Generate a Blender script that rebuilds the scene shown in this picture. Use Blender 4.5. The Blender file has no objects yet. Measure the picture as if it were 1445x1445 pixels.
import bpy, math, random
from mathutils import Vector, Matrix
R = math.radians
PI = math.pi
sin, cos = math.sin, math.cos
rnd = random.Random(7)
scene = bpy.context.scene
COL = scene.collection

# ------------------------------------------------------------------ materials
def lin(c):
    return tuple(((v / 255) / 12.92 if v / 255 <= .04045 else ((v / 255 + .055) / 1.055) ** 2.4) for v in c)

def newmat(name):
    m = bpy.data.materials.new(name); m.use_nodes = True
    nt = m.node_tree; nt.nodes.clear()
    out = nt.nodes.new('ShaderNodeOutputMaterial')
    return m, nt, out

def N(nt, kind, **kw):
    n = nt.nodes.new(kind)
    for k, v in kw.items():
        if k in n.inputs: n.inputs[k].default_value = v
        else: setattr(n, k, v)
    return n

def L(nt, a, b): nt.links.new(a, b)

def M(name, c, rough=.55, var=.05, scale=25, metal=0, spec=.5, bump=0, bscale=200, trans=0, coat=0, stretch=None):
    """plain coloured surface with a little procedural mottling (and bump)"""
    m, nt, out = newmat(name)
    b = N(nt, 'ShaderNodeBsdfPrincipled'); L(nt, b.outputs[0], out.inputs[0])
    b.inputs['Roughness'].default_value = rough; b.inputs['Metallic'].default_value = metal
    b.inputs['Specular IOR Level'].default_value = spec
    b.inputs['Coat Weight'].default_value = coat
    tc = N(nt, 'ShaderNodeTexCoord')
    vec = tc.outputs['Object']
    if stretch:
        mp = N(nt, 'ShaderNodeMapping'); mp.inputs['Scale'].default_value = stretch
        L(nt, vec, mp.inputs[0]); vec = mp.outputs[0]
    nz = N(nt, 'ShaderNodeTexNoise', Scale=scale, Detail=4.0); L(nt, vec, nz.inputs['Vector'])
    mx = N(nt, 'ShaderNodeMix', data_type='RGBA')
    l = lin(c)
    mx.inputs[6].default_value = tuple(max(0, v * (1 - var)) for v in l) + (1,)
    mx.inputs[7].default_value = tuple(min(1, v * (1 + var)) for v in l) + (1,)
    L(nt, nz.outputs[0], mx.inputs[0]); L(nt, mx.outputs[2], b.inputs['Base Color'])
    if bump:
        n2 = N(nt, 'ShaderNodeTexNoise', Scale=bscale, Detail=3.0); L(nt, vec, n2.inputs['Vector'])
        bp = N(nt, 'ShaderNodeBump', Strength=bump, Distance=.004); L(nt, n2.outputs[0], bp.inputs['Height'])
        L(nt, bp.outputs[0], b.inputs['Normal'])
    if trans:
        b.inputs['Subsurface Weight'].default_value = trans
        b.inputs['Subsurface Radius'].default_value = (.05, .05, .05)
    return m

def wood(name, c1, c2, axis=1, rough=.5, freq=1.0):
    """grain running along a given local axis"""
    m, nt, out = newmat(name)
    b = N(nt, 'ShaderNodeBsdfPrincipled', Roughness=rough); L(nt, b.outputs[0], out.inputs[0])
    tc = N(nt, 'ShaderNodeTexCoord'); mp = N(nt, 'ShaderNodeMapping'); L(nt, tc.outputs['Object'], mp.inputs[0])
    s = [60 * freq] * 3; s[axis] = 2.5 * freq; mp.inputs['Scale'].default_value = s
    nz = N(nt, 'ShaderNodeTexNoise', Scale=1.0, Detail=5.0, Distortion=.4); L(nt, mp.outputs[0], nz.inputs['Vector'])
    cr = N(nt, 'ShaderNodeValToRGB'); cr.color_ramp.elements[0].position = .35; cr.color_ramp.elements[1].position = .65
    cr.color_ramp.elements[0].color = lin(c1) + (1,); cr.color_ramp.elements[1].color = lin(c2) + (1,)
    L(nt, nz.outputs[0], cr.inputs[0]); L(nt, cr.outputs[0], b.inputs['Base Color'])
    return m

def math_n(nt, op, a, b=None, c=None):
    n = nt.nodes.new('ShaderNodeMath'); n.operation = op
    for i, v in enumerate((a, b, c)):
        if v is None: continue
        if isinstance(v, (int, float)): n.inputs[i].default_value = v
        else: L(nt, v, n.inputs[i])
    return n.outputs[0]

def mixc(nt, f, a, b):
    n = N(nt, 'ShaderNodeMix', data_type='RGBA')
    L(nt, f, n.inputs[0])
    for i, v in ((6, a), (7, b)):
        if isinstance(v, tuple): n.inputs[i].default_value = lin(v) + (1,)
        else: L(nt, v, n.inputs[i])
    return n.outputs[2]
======
*Short task:* Copy out every line of the data above, exactly as given.

*Completed exercise:*
Generate a Blender script that rebuilds the scene shown in this picture. Use Blender 4.5. The Blender file has no objects yet. Measure the picture as if it were 1445x1445 pixels.
import bpy, math, random
from mathutils import Vector, Matrix
R = math.radians
PI = math.pi
sin, cos = math.sin, math.cos
rnd = random.Random(7)
scene = bpy.context.scene
COL = scene.collection

# ------------------------------------------------------------------ materials
def lin(c):
    return tuple(((v / 255) / 12.92 if v / 255 <= .04045 else ((v / 255 + .055) / 1.055) ** 2.4) for v in c)

def newmat(name):
    m = bpy.data.materials.new(name); m.use_nodes = True
    nt = m.node_tree; nt.nodes.clear()
    out = nt.nodes.new('ShaderNodeOutputMaterial')
    return m, nt, out

def N(nt, kind, **kw):
    n = nt.nodes.new(kind)
    for k, v in kw.items():
        if k in n.inputs: n.inputs[k].default_value = v
        else: setattr(n, k, v)
    return n

def L(nt, a, b): nt.links.new(a, b)

def M(name, c, rough=.55, var=.05, scale=25, metal=0, spec=.5, bump=0, bscale=200, trans=0, coat=0, stretch=None):
    """plain coloured surface with a little procedural mottling (and bump)"""
    m, nt, out = newmat(name)
    b = N(nt, 'ShaderNodeBsdfPrincipled'); L(nt, b.outputs[0], out.inputs[0])
    b.inputs['Roughness'].default_value = rough; b.inputs['Metallic'].default_value = metal
    b.inputs['Specular IOR Level'].default_value = spec
    b.inputs['Coat Weight'].default_value = coat
    tc = N(nt, 'ShaderNodeTexCoord')
    vec = tc.outputs['Object']
    if stretch:
        mp = N(nt, 'ShaderNodeMapping'); mp.inputs['Scale'].default_value = stretch
        L(nt, vec, mp.inputs[0]); vec = mp.outputs[0]
    nz = N(nt, 'ShaderNodeTexNoise', Scale=scale, Detail=4.0); L(nt, vec, nz.inputs['Vector'])
    mx = N(nt, 'ShaderNodeMix', data_type='RGBA')
    l = lin(c)
    mx.inputs[6].default_value = tuple(max(0, v * (1 - var)) for v in l) + (1,)
    mx.inputs[7].default_value = tuple(min(1, v * (1 + var)) for v in l) + (1,)
    L(nt, nz.outputs[0], mx.inputs[0]); L(nt, mx.outputs[2], b.inputs['Base Color'])
    if bump:
        n2 = N(nt, 'ShaderNodeTexNoise', Scale=bscale, Detail=3.0); L(nt, vec, n2.inputs['Vector'])
        bp = N(nt, 'ShaderNodeBump', Strength=bump, Distance=.004); L(nt, n2.outputs[0], bp.inputs['Height'])
        L(nt, bp.outputs[0], b.inputs['Normal'])
    if trans:
        b.inputs['Subsurface Weight'].default_value = trans
        b.inputs['Subsurface Radius'].default_value = (.05, .05, .05)
    return m

def wood(name, c1, c2, axis=1, rough=.5, freq=1.0):
    """grain running along a given local axis"""
    m, nt, out = newmat(name)
    b = N(nt, 'ShaderNodeBsdfPrincipled', Roughness=rough); L(nt, b.outputs[0], out.inputs[0])
    tc = N(nt, 'ShaderNodeTexCoord'); mp = N(nt, 'ShaderNodeMapping'); L(nt, tc.outputs['Object'], mp.inputs[0])
    s = [60 * freq] * 3; s[axis] = 2.5 * freq; mp.inputs['Scale'].default_value = s
    nz = N(nt, 'ShaderNodeTexNoise', Scale=1.0, Detail=5.0, Distortion=.4); L(nt, mp.outputs[0], nz.inputs['Vector'])
    cr = N(nt, 'ShaderNodeValToRGB'); cr.color_ramp.elements[0].position = .35; cr.color_ramp.elements[1].position = .65
    cr.color_ramp.elements[0].color = lin(c1) + (1,); cr.color_ramp.elements[1].color = lin(c2) + (1,)
    L(nt, nz.outputs[0], cr.inputs[0]); L(nt, cr.outputs[0], b.inputs['Base Color'])
    return m

def math_n(nt, op, a, b=None, c=None):
    n = nt.nodes.new('ShaderNodeMath'); n.operation = op
    for i, v in enumerate((a, b, c)):
        if v is None: continue
        if isinstance(v, (int, float)): n.inputs[i].default_value = v
        else: L(nt, v, n.inputs[i])
    return n.outputs[0]

def mixc(nt, f, a, b):
    n = N(nt, 'ShaderNodeMix', data_type='RGBA')
    L(nt, f, n.inputs[0])
    for i, v in ((6, a), (7, b)):
        if isinstance(v, tuple): n.inputs[i].default_value = lin(v) + (1,)
        else: L(nt, v, n.inputs[i])
    return n.outputs[2]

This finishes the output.